14 Şubat Sevgililer Günü, tüm dünyada alışverişin en canlı olduğu, gül satışlarının patlama yaptığı gün olarak bilinir. Çiftler günler öncesinden beklentiler içine girer. Peki ya sevgililer günü ilişkinizi bozabilir dersek?
Moodist Psikiyatri ve Nöroloji Hastanesi uzmanlarından Psikiyatrist Dr. Selin Baran sevgililer günü ile ilgili açıklamalarda bulundu. Dr. Baran şöyle konuştu:
Kökeni Roma İmparatorluğu’nda Aziz Valentine adlı bir rahibin imparator 2. Cladius’un yasağına rağmen aşıkları gizlice evlendirmesine dayanır. 1800’lü yıllarda Amerikalı Esther Howland’ın ilk Sevgililer Günü kartını yollamasından sonra yaygın kutlanmaya başlanmıştır.
Peki 14 Şubat günümüzde nasıl oldu da sevgiliye aşkını ifade eden masum kartlar göndermekten küresel bir alışveriş çılgınlığına dönüştü? Her ne kadar klişe olsa da “kapitalizmin bize dayattığı, hediye almanın zorunluluk olduğu” gerçeğini kabul etmeliyiz.
Şubat ayının ilk günlerinden itibaren nereye baksak sevgililer günü reklamlarını görüyoruz.
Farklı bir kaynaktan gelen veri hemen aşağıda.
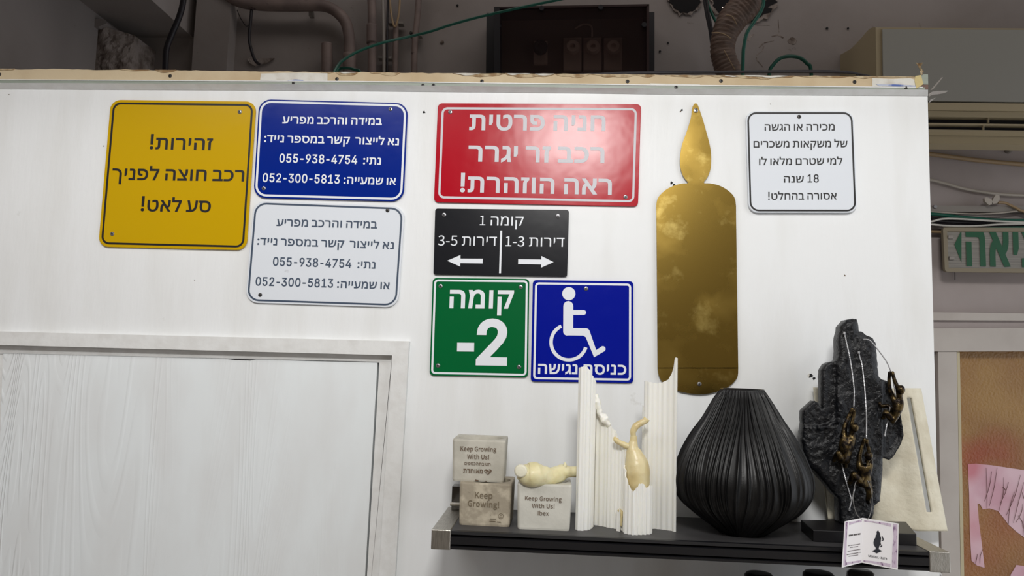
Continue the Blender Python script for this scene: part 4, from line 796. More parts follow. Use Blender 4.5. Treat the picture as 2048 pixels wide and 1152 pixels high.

Özellikle sosyal medya kullanımının artmasıyla taraflardan gül ve çikolatadan çok daha fazlası beklenir oldu.
Sevgililer günü reklamları; tüketim çılgınlığını körüklemesinin ötesinde sevgi, aşk gibi insani duyguların hediyenin büyüklüğüyle ölçüleceğine vurgu yaptığı için toplumsal yozlaşmayı da beraberinde getiriyor,
Çalışmalar, çiftlerin sevgililer gününde ve sonrasında ayrılma oranının yüksek olduğunu göstermiştir. Peki, neden ilişkiyi kutlamak anlamına gelen bir gün, tam tersine ayrılmaya neden oluyor?
Beklentiler
Birçokları için, sevgililer günü, hediyeler, özel yemekler, romantik tatiller ve süprizler içeren bir dizi beklentiyle birlikte gelir. Ancak, bu yüksek beklentiler gerçekleşmediğinde hayal kırıklıkları da büyük oluyor.
Sevgililer gününe yeterince önem verilmemesi, ilişkiye ve sevgiliye karşı umursamazlık olarak algılanıyor.
Yüksek maddi ve romantik beklentiler ile başlayan ilişkilerde daha gerçekçi beklentiler ile başlayan ilişkilere oranla hayal kırıklığı ve çift uyumsuzluğu daha yüksek oranda görülüyor.
Karşılaştırmalar
Sevgililer Günü ile ilgili hediyeler, yemek, konser veya etkinlik planları sosyal medyada paylaşılıp konuşuldukça ilişkilerde karşılaştırmalar kaçınılmazdır.
İnsanlar sosyal medya hesaplarında kendi kutlamalarını yüceltip süsleyerek olduğundan daha mükemmel gösterme eğilimindedir. Arkadaşlarımızın ve sosyal medyada takip ettiğimiz ünlülerin “harikulade bir sevgililer günü” geçirdiğini görmek; ne kadar eğlenceli ve tatmin edici olsa bile, kendi kutlama şeklimiz hakkında memnuniyetsizliğe neden olur.
Abartma
Halihazırda sallantıda olan ilişkiler için Sevgililer Günü sorunların ortaya döküldüğü ve hatta mevcut durumu daha da kötüleştiren bir gün olabilir.
Sevgililer Günü beklentileri sadece mükemmel bir gecenin değil, aynı zamanda “mükemmel” bir ilişkinin de göstergesidir. Bu mükemmeliyetçi tutumlar var olan sorunların daha abartılı algılanmasına ve artan memnuniyetsizliğe yol açar. Veya kutlama baskısı, zaten bozuk olan ilişkiye dair olumsuz duyguları şiddetlendirebilir.
Sevgililer gününde büyük bir sorun daha var:
Sevgimizi, sadece tek bir özel gün abartılı şekilde kutlamak, geri kalan günlerde ilişkiyi geliştirecek olan şükran, minnettarlık gibi duyguları bastırmamıza sebep oluyor. Bazen de gösterişli akşam yemekleri ve hediyeler ilişkideki kronik sorunların üstünü örtmek için kullanılabilir.
En doğrusu ilişkimizi 14 Şubat’ta kutlamak yerine, yıl boyunca sevdiğimize ve ilişkimize gereken özeni göstermektir.